Ethan Allen's Green Mountain Boys — 83 men — captured Fort Ticonderoga without firing a single shot. The 83 cannons they seized would later free Boston.

Apr 18, 20263min read

Two Beginnings on the Same Day

May 10, 1775 was a day history started twice. In Philadelphia, the Second Continental Congress convened to decide the fate of the colonies. Five hundred kilometers north, on the shores of Lake Champlain in New York, a band of men climbed into boats and rowed into the predawn darkness.

Their target was Fort Ticonderoga — a stone fortress built by the French during the French and Indian War, now garrisoned by just 48 British soldiers. Inside its walls sat 83 cannons, mortars, and a generous supply of ammunition. For the militia besieging Boston with nothing heavier than muskets, those weapons were priceless.

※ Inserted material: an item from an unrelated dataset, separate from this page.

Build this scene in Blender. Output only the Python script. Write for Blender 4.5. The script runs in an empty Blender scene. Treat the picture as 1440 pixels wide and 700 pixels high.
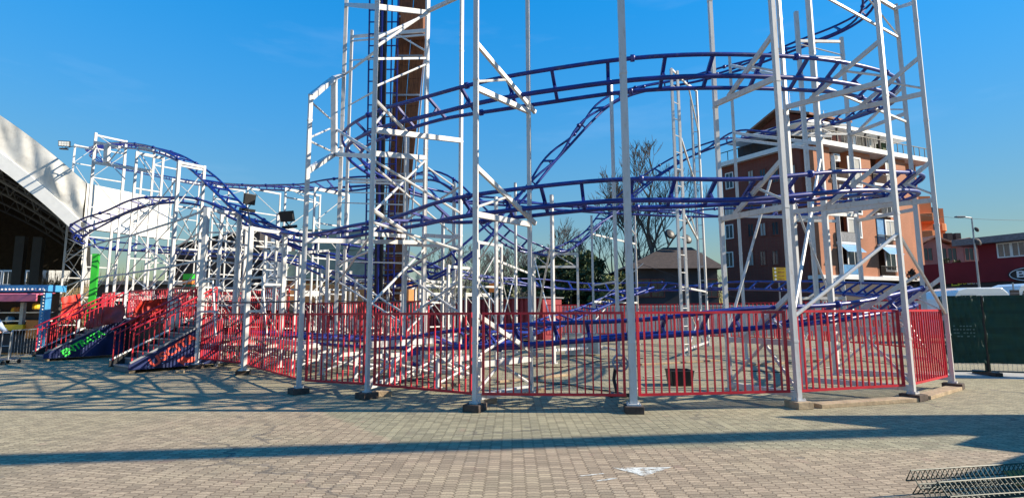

Ethan Allen and the Green Mountain Boys

The man leading the raid was Ethan Allen, a towering figure from the Vermont frontier. He was no regular army officer. Allen commanded the Green Mountain Boys, a militia originally formed to resist New York's land claims over Vermont territory. He had been a rebel long before the Revolution gave him a cause.

Allen brought 83 men. Benedict Arnold, who had received an official commission from Connecticut to take the fort, arrived and demanded joint command. Allen's men refused to follow anyone else. Arnold swallowed his pride and marched alongside Allen at the front.

Victory Without a Shot

At dawn, the sentries were dozing. Allen and his men scaled the walls and poured into the fort. Allen strode to the commander's quarters and kicked the door open, bellowing:

"In the name of the Great Jehovah and the Continental Congress!"

The British commander, still in his nightclothes, had no choice but to surrender. All 48 British soldiers became prisoners without a single musket being fired. No one was wounded. No one died. It was one of the cleanest military victories in the history of warfare.

83 Cannons, 480 Kilometers

The true value of those cannons would not become clear for months. When winter arrived, a 25-year-old artillery officer named Henry Knox was tasked with the near-impossible job of hauling them 480 kilometers overland to Boston. Across frozen lakes, through mountain passes, and over rivers — Knox and his men dragged the guns south on ox-drawn sleds.

By March 1776, those cannons sat on Dorchester Heights overlooking Boston Harbor. The British, suddenly staring down the barrels of their own artillery, evacuated the city. The weapons that freed Boston had been sleeping in a forgotten fort on Lake Champlain.

The First Offensive Action

Lexington and Concord had been defensive — the British came to the colonists. Ticonderoga was different. This was a raid planned and executed by Americans on their own initiative. It was not resistance; it was an act of war.

On the morning of May 10, eighty-three militiamen stole a fort, and the cannons inside that fort changed the course of the Revolution. Sometimes the biggest turning points begin with the smallest forces — a few dozen men, a couple of boats, and the nerve to act before dawn.